Für Ex­per­t:in­nen wie Salomón Lerner, ehemaliger Rektor der renommierten Päpstlichen Katholischen Universität von Lima, ist das nur ein Problem unter vielen: „Perus Bildungsetat liegt chronisch unterhalb der sechs Prozent des Bruttoinlandsprodukts, wie es die Vereinten Nationen empfehlen“, kritisiert Lerner. Zudem sei die Ausbildung von Lehrkräften „alles andere als zeitgemäß“. Dafür macht Lerner die Politik verantwortlich.

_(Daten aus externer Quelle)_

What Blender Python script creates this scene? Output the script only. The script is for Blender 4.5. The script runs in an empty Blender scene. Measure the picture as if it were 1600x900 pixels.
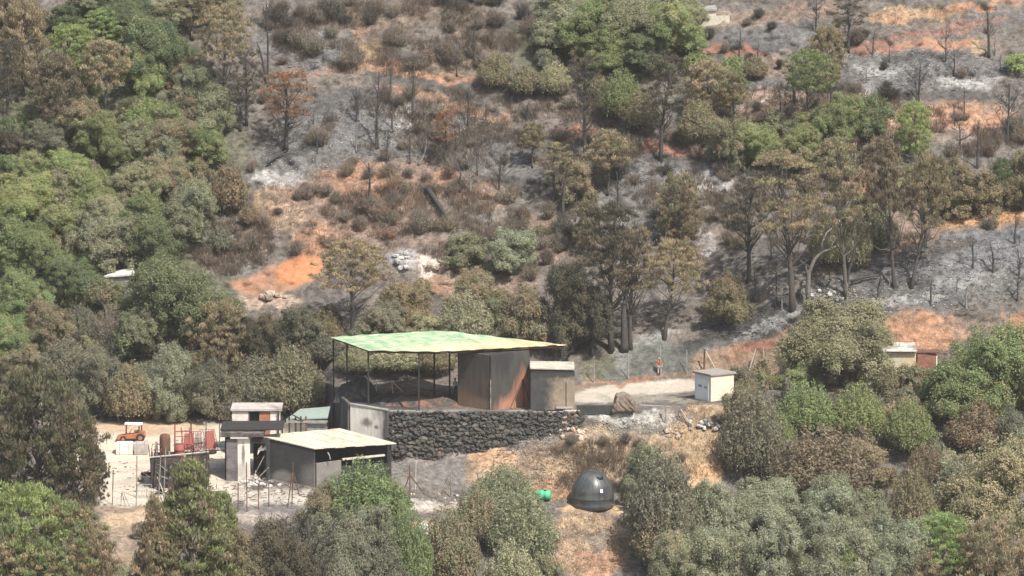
import bpy, bmesh, math, random
import numpy as np
from mathutils import Vector, Matrix
random.seed(7)
RNG = np.random.default_rng(11)
SC = bpy.context.scene
COL = SC.collection
R = math.radians

# ------------------------------------------------------------------ camera, sky, sun
F = 8000.0                                   # focal length in photograph pixels
CAMP = Vector((0.0, -500 * math.cos(R(9)), 500 * math.sin(R(9))))
PITCH = R(9) - math.atan(190 / F)            # camera looks down by this
cd = bpy.data.cameras.new('camera')
cam = bpy.data.objects.new('camera', cd)
COL.objects.link(cam)
cam.location = CAMP
cam.rotation_euler = (math.pi / 2 - PITCH, 0, 0)
cd.sensor_width = 36
cd.lens = 36 * F / 1600
cd.clip_start = 5
cd.clip_end = 4000
SC.camera = cam
W = bpy.data.worlds.new('World')
SC.world = W
W.use_nodes = True
SUN_AZ, SUN_EL = R(36), R(54)                # to the right of the view, behind the camera
sky = W.node_tree.nodes.new('ShaderNodeTexSky')
sky.sky_type = 'NISHITA'
sky.sun_disc = False
sky.sun_elevation = SUN_EL
sky.sun_rotation = math.pi - SUN_AZ
sky.air_density = 1.4
sky.dust_density = 4.0
bg = W.node_tree.nodes['Background']
bg.inputs['Strength'].default_value = 0.12
W.node_tree.links.new(sky.outputs[0], bg.inputs[0])
sl = bpy.data.lights.new('sun', 'SUN')
sl.energy = 5.0
sl.angle = R(0.6)
sl.color = (1.0, 0.955, 0.88)
so = bpy.data.objects.new('sun', sl)
COL.objects.link(so)
sdir = Vector((math.sin(SUN_AZ) * math.cos(SUN_EL), -math.cos(SUN_AZ) * math.cos(SUN_EL), math.sin(SUN_EL)))
so.rotation_euler = sdir.to_track_quat('Z', 'Y').to_euler()
so.location = sdir * 300
SC.view_settings.view_transform = 'Standard'
SC.view_settings.look = 'None'
SC.view_settings.exposure = 0.36
SC.cycles.max_bounces = 7
SC.cycles.diffuse_bounces = 5
SC.cycles.transmission_bounces = 5
SC.cycles.volume_bounces = 0
HAZE = 0.00010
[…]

Schließlich hat das Parlament die Qualitätsstandards an den Universitäten nach unten geschraubt – nur damit mehr Universitäten aus rein ökonomischen Motiven gegründet werden können. „Das hat dazu geführt, dass unsere Leh­re­r:in­nen heute nicht immer gut genug sind“, sagt der emeritierte Professor Lerner.

Der Bildungsetat in Peru sei chronisch unterfinanziert. Rund 85 Prozent des Budgets entfallen auf Gehälter und fixe Kosten – für Investitionen in die bildungspolitische Infrastruktur bleibe kaum Geld, kritisiert Lerner. Auch Carlos Herz, der in Cusco eine kirchliche Bildungseinrichtung leitete, kritisiert die schlechte Ausstattung vieler Schulen in der anderen Regionen des Landes: „Schulen ohne Wasseranschluss, ohne Internet, mit baulichen Mängeln sind dort nicht die Ausnahme, sondern quasi die Regel“, so Herz.

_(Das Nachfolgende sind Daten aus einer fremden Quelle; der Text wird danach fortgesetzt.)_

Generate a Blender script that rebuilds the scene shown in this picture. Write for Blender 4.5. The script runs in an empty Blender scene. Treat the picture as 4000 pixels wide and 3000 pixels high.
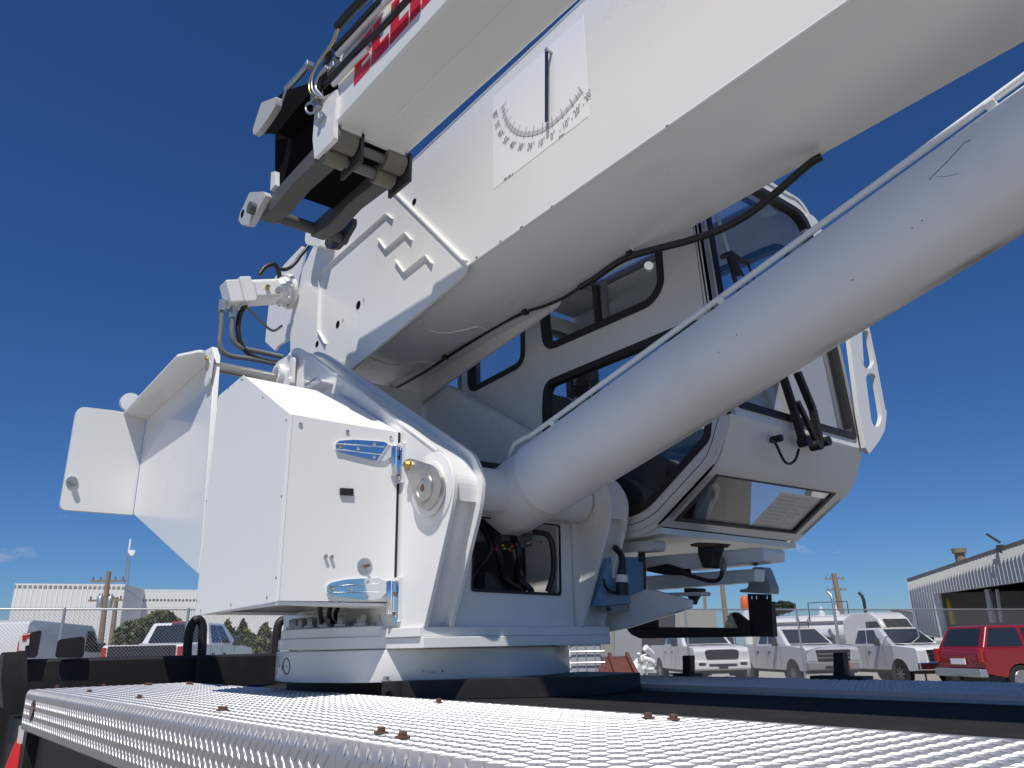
import bpy, bmesh, math, random
import numpy as np
from mathutils import Vector, Matrix
from mathutils.geometry import tessellate_polygon
R = math.radians
random.seed(7)
scene = bpy.context.scene
col = scene.collection

# ------------------------------------------------------------------ camera, sky, sun, exposure
# World axes are the crane truck's: X along the boom, Y across the deck, Z up; deck top at z = 0.
CAM = np.array([0.0, 0.0, 0.15])
FPX, PITCH, ROLL, ANG = 3030.0, R(18.6), R(1.2), R(39.4)
fwd_h = np.array([-math.cos(ANG), math.sin(ANG), 0.0])
right_h = np.cross(fwd_h, [0, 0, 1.0])
fwd = fwd_h * math.cos(PITCH) + np.array([0, 0, 1.0]) * math.sin(PITCH)
cup = np.cross(right_h, fwd)
cr = right_h * math.cos(ROLL) - cup * math.sin(ROLL)
cu = right_h * math.sin(ROLL) + cup * math.cos(ROLL)
cam = bpy.data.cameras.new('camera')
cam.sensor_width = 36.0
cam.lens = FPX / 4000 * 36
cam.clip_start, cam.clip_end = 0.05, 3000
cam.dof.use_dof = False
cam_o = bpy.data.objects.new('camera', cam)
col.objects.link(cam_o)
cam_o.matrix_world = Matrix(((cr[0], cu[0], -fwd[0], CAM[0]), (cr[1], cu[1], -fwd[1], CAM[1]),
                             (cr[2], cu[2], -fwd[2], CAM[2]), (0, 0, 0, 1)))
scene.camera = cam_o

SUN = Vector((0.33, -0.37, 0.87)).normalized()
world = bpy.data.worlds.new('World')
scene.world = world
world.use_nodes = True
wn, wl = world.node_tree.nodes, world.node_tree.links
wn.clear()
w_out = wn.new('ShaderNodeOutputWorld')
w_bg = wn.new('ShaderNodeBackground')
w_sky = wn.new('ShaderNodeTexSky')
w_sky.sky_type = 'NISHITA'
w_sky.sun_disc = False
w_sky.sun_elevation = math.asin(SUN.z)
w_sky.sun_rotation = math.atan2(SUN.x, SUN.y)
w_sky.altitude = 1200
w_sky.air_density = 1.0
w_sky.dust_density = 0.6
w_sky.ozone_density = 4.0
w_bg.inputs['Strength'].default_value = 0.092
w_hs = wn.new('ShaderNodeHueSaturation')
w_hs.inputs['Saturation'].default_value = 1.12
# a few small low fair-weather clouds
w_tc = wn.new('ShaderNodeTexCoord')
w_map = wn.new('ShaderNodeMapping')
w_map.inputs['Scale'].default_value = (3.2, 3.2, 9.0)
w_map.inputs['Location'].default_value = (0.35, 1.7, 0.2)
w_n = wn.new('ShaderNodeTexNoise')
w_n.inputs['Scale'].default_value = 1.7
w_n.inputs['Detail'].default_value = 6
w_n.inputs['Roughness'].default_value = 0.55
w_r = wn.new('ShaderNodeValToRGB')
w_r.color_ramp.elements[0].position = 0.66
w_r.color_ramp.elements[1].position = 0.80
w_sep = wn.new('ShaderNodeSeparateXYZ')
w_band = wn.new('ShaderNodeMapRange')
w_band.inputs[1].default_value = 0.24
w_band.inputs[2].default_value = 0.10
w_band.inputs[3].default_value = 0.0
w_band.inputs[4].default_value = 0.75
w_mul = wn.new('ShaderNodeMath')
w_mul.operation = 'MULTIPLY'
w_mix = wn.new('ShaderNodeMixRGB')
w_mix.inputs[2].default_value = (7.0, 6.6, 7.0, 1)
wl.new(w_tc.outputs['Generated'], w_map.inputs[0])
wl.new(w_map.outputs[0], w_n.inputs['Vector'])
wl.new(w_n.outputs['Fac'], w_r.inputs[0])
wl.new(w_tc.outputs['Generated'], w_sep.inputs[0])
wl.new(w_sep.outputs['Z'], w_band.inputs[0])
wl.new(w_r.outputs[0], w_mul.inputs[0])
wl.new(w_band.outputs[0], w_mul.inputs[1])
wl.new(w_sky.outputs[0], w_hs.inputs['Color'])
w_tint = wn.new('ShaderNodeMixRGB')
w_tint.blend_type = 'MULTIPLY'
w_tint.inputs[0].default_value = 1.0
w_tint.inputs[2].default_value = (.44, .63, .88, 1)   # clear dry air
wl.new(w_hs.outputs[0], w_tint.inputs[1])
wl.new(w_tint.outputs[0], w_mix.inputs[1])
wl.new(w_mul.outputs[0], w_mix.inputs[0])
wl.new(w_mix.outputs[0], w_bg.inputs[0])
wl.new(w_bg.outputs[0], w_out.inputs[0])

sun = bpy.data.lights.new('sun', 'SUN')
sun.energy = 4.3
sun.angle = R(0.53)
sun.color = (1.0, 0.965, 0.895)
sun_o = bpy.data.objects.new('sun', sun)
sun_o.rotation_euler = SUN.to_track_quat('Z', 'Y').to_euler()
sun_o.location = (0, 0, 30)
col.objects.link(sun_o)
vs = scene.view_settings
vs.view_transform, vs.look, vs.exposure, vs.gamma = 'Standard', 'None', 0.0, 1.0
vs.use_curve_mapping = False
scene.cycles.max_bounces = 8
scene.cycles.transparent_max_bounces = 16

# ------------------------------------------------------------------ measuring: a photo point on a known plane of the crane
CR = dict(c1=(700, 0, .5425), c2=(700, 800, .5425), c3=(200, 1300, .5425), c4=(1000, 1600, .5425), c5=(1700, 700, .5425),
          c6=(2600, 700, .5425), c7=(1700, 1500, .5425), c8=(2300, 1600, .5425), d1=(0, 2200, .4973), d2=(900, 2200, .5425),
          d3=(2000, 2200, .4973), d4=(2900, 2100, .5424), d5=(2300, 1700, .3617), d6=(1800, 0, .4821), e1=(1280, 1680, .3165),
          e2=(1270, 2180, .1808), e3=(1200, 1300, .226), e4=(1000, 850, .1808), g1=(2400, 0, .7233), g2=(1300, 0, .7233),
          g3=(1300, 1000, .3617), f1=(3280, 2100, .3617), f2=(2200, 2380, .3255), f3=(2880, 2300, .2712), f4=(0, 2350, .2231),
          f5=(440, 2350, .3074), s=(0, 0, 1))


def ray(c, x, y):
    a = CR[c]
    x, y = a[0] + x * a[2], a[1] + y * a[2]
    return fwd + cr * (x - 2000) / FPX - cu * (y - 1500) / FPX


def on(c, x, y, axis, v):
    d = ray(c, x, y)
    return Vector(CAM + d * (v - CAM[axis]) / d[axis])


def onX(c, pts, v): return [on(c, x, y, 0, v) for x, y in pts]
def onY(c, pts, v): return [on(c, x, y, 1, v) for x, y in pts]
def onZ(c, pts, v): return [on(c, x, y, 2, v) for x, y in pts]


def onP(c, pts, p0, n):
    out = []
    for x, y in pts:
        d = ray(c, x, y)
        n_ = np.array(n)
        out.append(Vector(CAM + d * (np.dot(n_, np.array(p0) - CAM) / np.dot(n_, d))))
    return out


def far(c, x, y, D):
    d = ray(c, x, y)
    return Vector(CAM + d * D / math.hypot(d[0], d[1]))


def ground_z(x, y):
    return -1.24 - 0.017 * (right_h[0] * x + right_h[1] * y)


# ------------------------------------------------------------------ mesh helpers
ORG = {}


class MB:
    def __init__(s): s.v, s.f = [], []

    def add(s, vs_, fs):
        o = len(s.v)
        s.v += [Vector(p) for p in vs_]
        s.f += [tuple(i + o for i in f) for f in fs]
        return s

    def hexa(s, p):   # 8 corners: bottom 4, top 4
        return s.add(p, [(3, 2, 1, 0), (4, 5, 6, 7), (0, 1, 5, 4), (1, 2, 6, 5), (2, 3, 7, 6), (3, 0, 4, 7)])

    def box(s, lo, hi):
        x0, y0, z0 = lo
        x1, y1, z1 = hi
        return s.hexa([(x0, y0, z0), (x1, y0, z0), (x1, y1, z0), (x0, y1, z0), (x0, y0, z1), (x1, y0, z1), (x1, y1, z1), (x0, y1, z1)])

    def bar(s, a, b, w, h, up=(0, 0, 1)):
        a, b = Vector(a), Vector(b)
        d = (b - a).normalized()
        u = Vector(up)
        sd = d.cross(u)
        if sd.length < 1e-5: sd = d.cross(Vector((1, 0, 0)))
        sd = sd.normalized() * w / 2
        u = sd.cross(d).normalized() * h / 2
        return s.hexa([a - sd - u, a + sd - u, b + sd - u, b - sd - u, a - sd + u, a + sd + u, b + sd + u, b - sd + u])

    def plate(s, loops, ext):
        if not isinstance(loops[0], (list, tuple)) or isinstance(loops[0], Vector): loops = [loops]
        loops = [[Vector(p) for p in l] for l in loops]
        flat = [p for l in loops for p in l]
        tris = tessellate_polygon(loops)
        n = len(flat)
        e = Vector(ext)
        o = len(s.v)
        s.v += flat + [p + e for p in flat]
        if len(loops) == 1 and n == 4:
            s.f += [(o, o + 1, o + 2, o + 3), (o + 7, o + 6, o + 5, o + 4)]
        else:
            for t in tris:
                s.f.append(tuple(o + i for i in t))
                s.f.append(tuple(o + n + i for i in reversed(t)))
        k = o
        for l in loops:
            m = len(l)
            for i in range(m):
                j = (i + 1) % m
                s.f.append((k + i, k + j, k + n + j, k + n + i))
            k += m
        return s

    def tube(s, path, r, n=10, closed=False):
        P = [Vector(p) for p in path]
        m = len(P)
        rr = r if isinstance(r, (list, tuple)) else [r] * m
        o = len(s.v)
        ref = None
        for i in range(m):
            if closed: t = P[(i + 1) % m] - P[i - 1]
            elif i == 0: t = P[1] - P[0]
            elif i == m - 1: t = P[-1] - P[-2]
            else: t = (P[i + 1] - P[i]).normalized() + (P[i] - P[i - 1]).normalized()
            t.normalize()
            if ref is None:
                ref = t.cross(Vector((0, 0, 1)))
                if ref.length < .1: ref = t.cross(Vector((1, 0, 0)))
            ref = (ref - t * ref.dot(t)).normalized()
            b = t.cross(ref)
            for k in range(n):
                a = 2 * math.pi * k / n
                s.v.append(P[i] + (ref * math.cos(a) + b * math.sin(a)) * rr[i])
        for i in range(m if closed else m - 1):
            j = (i + 1) % m
            for k in range(n):
                l = (k + 1) % n
                s.f.append((o + i * n + k, o + i * n + l, o + j * n + l, o + j * n + k))
        if not closed:
            s.f.append(tuple(o + k for k in reversed(range(n))))
            s.f.append(tuple(o + (m - 1) * n + k for k in range(n)))
        return s

    def lathe(s, prof, org, axis, n=32):   # prof: (radius, height); closed by caps
        org, ax = Vector(org), Vector(axis).normalized()
        u = ax.cross(Vector((0, 0, 1)))
        if u.length < .1: u = ax.cross(Vector((1, 0, 0)))
        u.normalize()
        w = ax.cross(u)
        o = len(s.v)
        for r, h in prof:
            for k in range(n):
                a = 2 * math.pi * k / n
                s.v.append(org + ax * h + (u * math.cos(a) + w * math.sin(a)) * r)
        m = len(prof)
        for i in range(m - 1):
            for k in range(n):
                l = (k + 1) % n
                s.f.append((o + i * n + k, o + i * n + l, o + (i + 1) * n + l, o + (i + 1) * n + k))
        s.f.append(tuple(o + k for k in reversed(range(n))))
        s.f.append(tuple(o + (m - 1) * n + k for k in range(n)))
        return s

    def cyl(s, a, b, r, n=16, r2=None):
        a, b = Vector(a), Vector(b)
        return s.lathe([(r, 0), (r if r2 is None else r2, (b - a).length)], a, b - a, n)

    def build(s, name, mat, parent=None, bevel=0.0, smooth=None, kind=None, label=None, seg=2, weld=False):
        me = bpy.data.meshes.new(name)
        og = ORG.get(parent, Vector((0, 0, 0))) if parent is not None else Vector((0, 0, 0))
        me.from_pydata([tuple(p - og) for p in s.v], [], s.f)
        bm = bmesh.new()
        bm.from_mesh(me)
        if weld: bmesh.ops.remove_doubles(bm, verts=bm.verts, dist=1e-5)
        bmesh.ops.recalc_face_normals(bm, faces=bm.faces)
        bm.to_mesh(me)
        bm.free()
        me.materials.append(M[mat] if isinstance(mat, str) else mat)
        o = bpy.data.objects.new(name, me)
        col.objects.link(o)
        if parent is not None:
            o.parent = parent
            ORG[o] = og
        if smooth is not None:
            me.polygons.foreach_set('use_smooth', [True] * len(me.polygons))
            me.set_sharp_from_angle(angle=R(smooth))
        if bevel:
            b = o.modifiers.new('bevel', 'BEVEL')
            b.width, b.segments, b.limit_method, b.angle_limit = bevel, seg, 'ANGLE', R(38)
            if smooth is None:
                me.polygons.foreach_set('use_smooth', [True] * len(me.polygons))
                me.set_sharp_from_angle(angle=R(50))
            b.harden_normals = True
        if kind: o['kind'] = kind
        if label: o['label'] = label
        return o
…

Studien, wonach von den knapp 56.000 öffentlichen Schulen in Peru nur 4.087 frei von baulichen Defiziten sind, unterstreichen das. Die Wirtschaftsvereinigung ComexPerú warnte im Juni 2024, dass mehr als die Hälfte der Schulen bald einstürzen könnten.

Für Lerner und Herz sind die fünfundsiebzig Escuelas Bicentenario nur „ein Tropfen auf den heißen Stein“. Sie werfen dem Bildungsministerium vor, kein Konzept für die kommenden Jahre zu haben. „Ich denke, dass die 75 Escuelas Bicentenario ein Pilotprojekt sind, das von den Versäumnissen der letzten Dekaden ablenken soll“, kritisiert Lerner. Echte Reformen seien nicht in Sicht. Eine Einschätzung, die viele Ex­per­t:in­nen teilen.